The former CEO of Voyager Digital Ltd., Stephen Ehrlich, is facing a lawsuit filed by the Commodity Futures Trading Commission (CFTC), putting the crypto industry back in the spotlight. The CFTC has accused Ehrlich of violating derivatives rules and misleading customers about the safety of their digital assets. The lawsuit was filed in a U.S. federal court in New York, marking a significant move in the CFTC’s efforts to enforce crypto regulations.
The CFTC alleges that Ehrlich violated derivatives rules during his tenure as CEO, which are meant to ensure transparency and fairness in trading. The suit also claims that Ehrlich and Voyager Digital falsely represented the platform as a “safe haven” for customers’ digital assets, potentially deceiving investors.
Prior to the lawsuit, Bloomberg News reported that CFTC investigators had already determined that Ehrlich had violated agency rules. The commissioners were then considering whether to take further enforcement actions against him.
Ehrlich has strongly denied any wrongdoing and highlighted his clean record throughout his career in regulated markets. He believes he is being unfairly targeted for the actions of individuals at other companies.
These allegations against Ehrlich come after Voyager Digital filed for bankruptcy in July of the previous year. The company suffered significant losses due to the market downturn and the collapse of the Terra Luna stablecoin. Before filing for bankruptcy, Voyager Digital stopped customer withdrawals, adding to the difficulties faced by its investors.
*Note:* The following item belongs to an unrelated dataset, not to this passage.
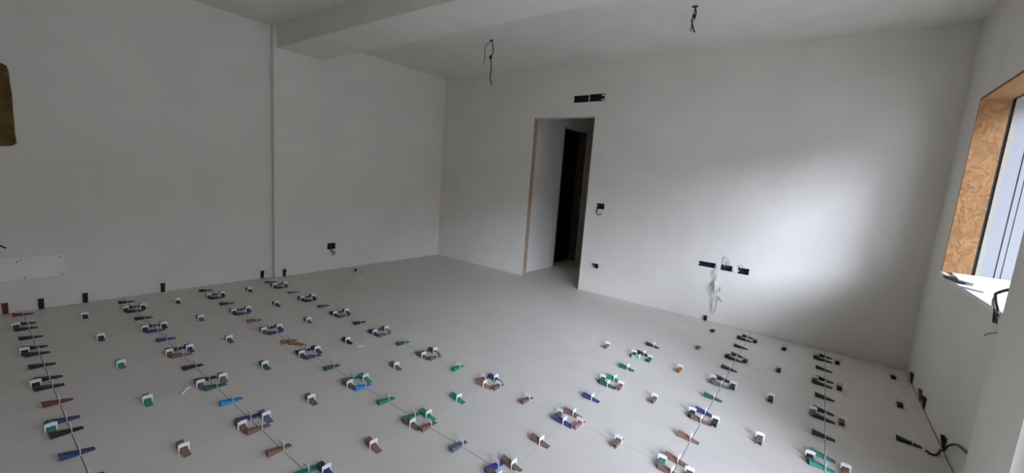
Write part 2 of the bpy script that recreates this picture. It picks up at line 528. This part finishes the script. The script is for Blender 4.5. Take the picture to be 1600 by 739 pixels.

Voyager Digital had over $1 billion in estimated assets at the time and more than 100,000 creditors. Alameda Research, the hedge fund associated with the now-defunct FTX exchange, was named as the largest creditor after providing a $500 million credit line to the crypto lender.
In conclusion, Stephen Ehrlich, the former CEO of Voyager Digital, is being sued by the CFTC for allegedly violating derivatives rules and misleading customers. Ehrlich denies any wrongdoing and claims he is being used as a scapegoat. This lawsuit comes after Voyager Digital’s bankruptcy, which was caused by the market downturn and the collapse of the Terra Luna stablecoin.